Second, the collapse starves local governments. Chinese municipalities derived up to 40% of their revenue from land sales to developers. As developer demand for land evaporated, so did the revenue. Local government land-sale income fell roughly 60% from its 2021 peak, according to estimates from various research groups. The shortfall forced cuts to public services, delayed infrastructure projects, and in some cases, salary arrears for civil servants — developments that further depress local economic activity.
Third, deflation raises the real burden of debt. China's GDP deflator turned negative in 2023 and remained so through most of 2025. In a deflationary environment, the real value of fixed debts rises over time even as incomes stagnate or fall. For households still making mortgage payments on apartments worth less than what they owe, the incentive to stop paying grows stronger. For developers carrying hundreds of billions in debt, deflation makes the arithmetic of solvency progressively worse.
Fourth, the export boom that partially offset the property drag now faces existential pressure from U.S. tariffs. China's trade surplus reached $1.2 trillion in 2025 as manufacturers exported deflation abroad. But effective tariff rates on Chinese goods entering the U.S. rose to 34% by early 2026, roughly halving bilateral trade.
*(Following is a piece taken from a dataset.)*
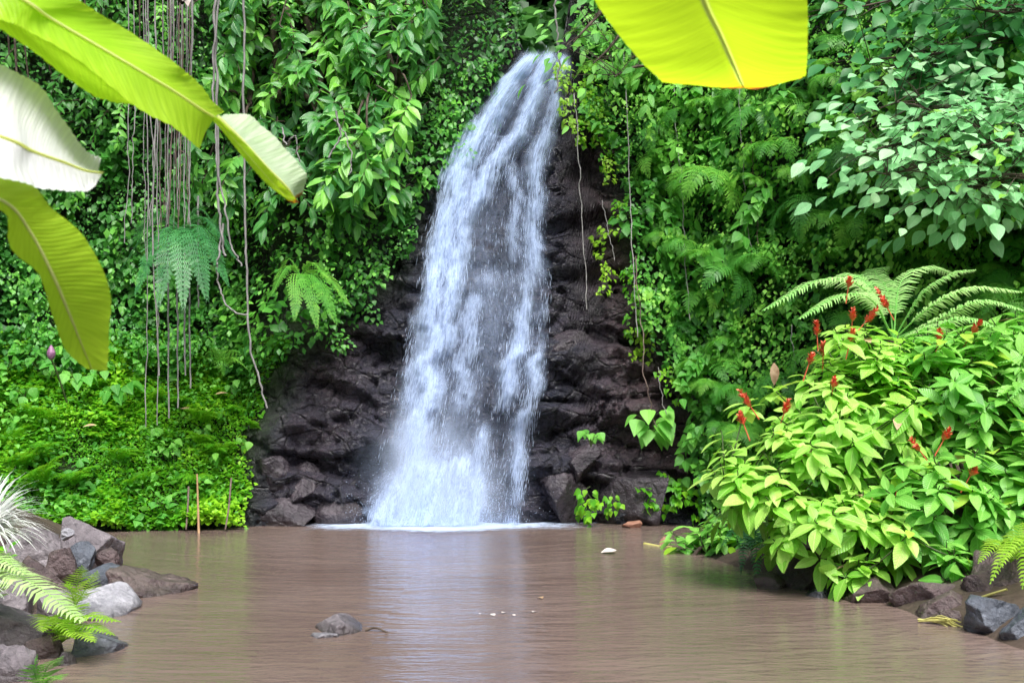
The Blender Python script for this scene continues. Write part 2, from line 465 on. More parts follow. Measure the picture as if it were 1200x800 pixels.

The economy's alternative growth engine is under direct threat.
The IMF projects China's GDP growth will slow from 5% in 2025 to 4.2% in 2026 and 3.4% by 2030. Government debt is set to breach 100% of GDP in 2026. Beijing set its growth target at 4.5-5% for 2026 — the least ambitious in decades — and publicly identified the property crisis as its top policy priority at the Central Economic Work Conference. Whether Beijing's toolkit — rate cuts, purchase restrictions easing, social housing conversions — is adequate to the scale of the problem remains the central question of the Chinese economy. Japan's experience after its own property bubble burst in 1991 offers one reference point: three decades of stagnation and falling prices. China's leaders insist they will not repeat that outcome. The data so far provides limited grounds for optimism.